23 nov 2004

The readership of poetry in historical terms. This is my sense of things:

In the 1920s the Great Moderns had very small audiences. This poetry was not yet taught in Universities. There were a few literary magazines of small circulation. Poetry readings were rare.

This situation continued. A few poets like Eliot and Auden gained more celebrity in the 1940s, but were read mostly in intellectual circles. Dy

With the G.I bill and the New Criticism, modern poetry was taught more in the Universities after WWII. Poetry readings were still rare. The academic poets of the age (Wilbur, Shapiro) had a small, university-based audience. Dylan Thomas makes a splash.

With Allen Ginsberg and the Beats poetry began to reach a youth audience. Poetry readings became more prevalent. John Ashbery, returning to the States in the mid-1960s after a decade in Paris, noted a huge change. Lowell and Plath, with a more confessional mode, helped to popularize poetry as well. There were poetic movements associated with social movements: feminist poetry, ecological poetry, black poetry.

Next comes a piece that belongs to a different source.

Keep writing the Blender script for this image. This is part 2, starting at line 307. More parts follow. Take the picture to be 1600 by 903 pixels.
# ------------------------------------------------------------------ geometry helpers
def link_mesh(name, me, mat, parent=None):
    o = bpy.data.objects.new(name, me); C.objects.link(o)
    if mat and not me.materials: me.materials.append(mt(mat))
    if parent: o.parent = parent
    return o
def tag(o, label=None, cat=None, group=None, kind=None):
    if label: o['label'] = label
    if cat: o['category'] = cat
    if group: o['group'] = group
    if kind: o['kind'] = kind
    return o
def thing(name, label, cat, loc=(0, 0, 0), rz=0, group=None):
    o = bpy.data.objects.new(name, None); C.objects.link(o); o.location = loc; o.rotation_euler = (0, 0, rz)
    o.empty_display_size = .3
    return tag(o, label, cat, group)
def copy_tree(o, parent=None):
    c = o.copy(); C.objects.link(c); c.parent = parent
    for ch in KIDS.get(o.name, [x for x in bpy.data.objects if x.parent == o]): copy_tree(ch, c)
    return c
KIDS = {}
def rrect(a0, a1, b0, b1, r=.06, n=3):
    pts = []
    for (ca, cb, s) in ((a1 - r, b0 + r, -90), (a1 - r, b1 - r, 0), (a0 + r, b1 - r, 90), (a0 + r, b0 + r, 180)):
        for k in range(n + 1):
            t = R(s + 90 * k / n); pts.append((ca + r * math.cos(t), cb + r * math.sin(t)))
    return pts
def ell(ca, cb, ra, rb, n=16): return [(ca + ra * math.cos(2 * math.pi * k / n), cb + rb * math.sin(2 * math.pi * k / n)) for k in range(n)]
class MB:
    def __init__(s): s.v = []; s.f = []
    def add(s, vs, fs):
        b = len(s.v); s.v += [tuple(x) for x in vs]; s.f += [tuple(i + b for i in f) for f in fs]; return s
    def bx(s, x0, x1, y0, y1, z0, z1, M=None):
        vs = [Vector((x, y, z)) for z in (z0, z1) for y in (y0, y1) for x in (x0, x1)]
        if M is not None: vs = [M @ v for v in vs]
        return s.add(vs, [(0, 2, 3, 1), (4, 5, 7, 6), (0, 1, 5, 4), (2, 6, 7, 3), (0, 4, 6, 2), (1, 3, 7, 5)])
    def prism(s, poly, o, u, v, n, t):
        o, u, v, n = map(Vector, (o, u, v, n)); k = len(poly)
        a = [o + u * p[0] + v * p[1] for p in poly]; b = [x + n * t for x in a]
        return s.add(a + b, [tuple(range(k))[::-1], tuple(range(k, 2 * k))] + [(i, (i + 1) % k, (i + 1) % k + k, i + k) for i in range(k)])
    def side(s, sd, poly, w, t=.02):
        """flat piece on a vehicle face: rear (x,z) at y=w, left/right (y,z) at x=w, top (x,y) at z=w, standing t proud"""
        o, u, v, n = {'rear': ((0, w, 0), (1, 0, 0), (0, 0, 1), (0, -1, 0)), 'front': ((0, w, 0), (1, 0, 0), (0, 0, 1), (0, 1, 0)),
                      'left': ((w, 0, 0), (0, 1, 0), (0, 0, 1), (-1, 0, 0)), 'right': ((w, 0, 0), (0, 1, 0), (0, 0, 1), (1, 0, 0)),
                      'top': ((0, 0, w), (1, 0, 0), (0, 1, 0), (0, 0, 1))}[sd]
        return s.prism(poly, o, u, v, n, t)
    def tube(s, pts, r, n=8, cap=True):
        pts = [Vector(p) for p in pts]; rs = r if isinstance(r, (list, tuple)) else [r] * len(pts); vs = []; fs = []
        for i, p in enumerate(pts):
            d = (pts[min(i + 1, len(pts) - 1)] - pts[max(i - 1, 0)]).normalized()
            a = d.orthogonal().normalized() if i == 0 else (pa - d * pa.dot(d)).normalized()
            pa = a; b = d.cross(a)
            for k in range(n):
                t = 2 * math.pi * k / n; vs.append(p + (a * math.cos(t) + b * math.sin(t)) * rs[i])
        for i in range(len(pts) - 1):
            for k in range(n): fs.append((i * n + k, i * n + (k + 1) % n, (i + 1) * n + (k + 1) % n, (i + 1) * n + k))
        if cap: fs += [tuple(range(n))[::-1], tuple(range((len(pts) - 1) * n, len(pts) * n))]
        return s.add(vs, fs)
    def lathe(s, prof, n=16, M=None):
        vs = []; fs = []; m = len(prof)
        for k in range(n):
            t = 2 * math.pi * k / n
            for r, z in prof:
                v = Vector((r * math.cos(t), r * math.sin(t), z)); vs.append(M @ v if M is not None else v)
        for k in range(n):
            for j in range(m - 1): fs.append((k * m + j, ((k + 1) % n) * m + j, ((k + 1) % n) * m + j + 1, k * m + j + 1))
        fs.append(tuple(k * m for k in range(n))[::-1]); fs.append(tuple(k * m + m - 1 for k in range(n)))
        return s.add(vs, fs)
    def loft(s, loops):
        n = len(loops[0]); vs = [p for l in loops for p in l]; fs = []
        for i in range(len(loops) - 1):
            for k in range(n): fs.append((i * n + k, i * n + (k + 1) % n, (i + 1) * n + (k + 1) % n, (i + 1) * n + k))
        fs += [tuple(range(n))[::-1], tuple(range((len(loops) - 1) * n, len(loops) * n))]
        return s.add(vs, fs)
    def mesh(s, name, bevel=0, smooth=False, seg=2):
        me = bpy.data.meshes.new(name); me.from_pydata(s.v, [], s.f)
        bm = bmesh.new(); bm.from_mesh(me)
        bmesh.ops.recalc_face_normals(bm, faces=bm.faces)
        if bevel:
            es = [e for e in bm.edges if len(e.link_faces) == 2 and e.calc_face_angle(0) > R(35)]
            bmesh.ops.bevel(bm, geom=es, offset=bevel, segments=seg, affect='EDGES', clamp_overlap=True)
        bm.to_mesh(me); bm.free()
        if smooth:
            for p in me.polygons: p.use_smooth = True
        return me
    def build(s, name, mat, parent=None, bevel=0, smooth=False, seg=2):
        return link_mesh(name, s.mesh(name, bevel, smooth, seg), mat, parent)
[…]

Creative writing program expanded in the 1970s, creating a vast supply of poetry, as well as an increased demand: students studying creative writing. (Supply increased faster than demand, but both increased.) John Ashbery's Self-Portrait sold more than 20,000 copies, a number that would have been unthinkable in the 1920s for a difficult modernist poet.

Things continued more or less along the same path. Popular, elite, and middle-brow forms of poetry co-existing. A small but vital poetry blog culture emerging in 2002. All the audiences that have emerged since the Beats have more or less kept going in some form, with new venues and audiences emerging. I'm sure even a mid-list poetic author of today has more of an audience than Wallace Stevens in the 1930s. Hell, I have more readers than William Carlos Williams in the 1920s.

Confessionalism, beat rebellion, expansion of higher education, and middle-brow media like NPR have "grown" the audience for poetry, which was relatively miniscule before Howl and Life Studies. May Million Poems have a million readers.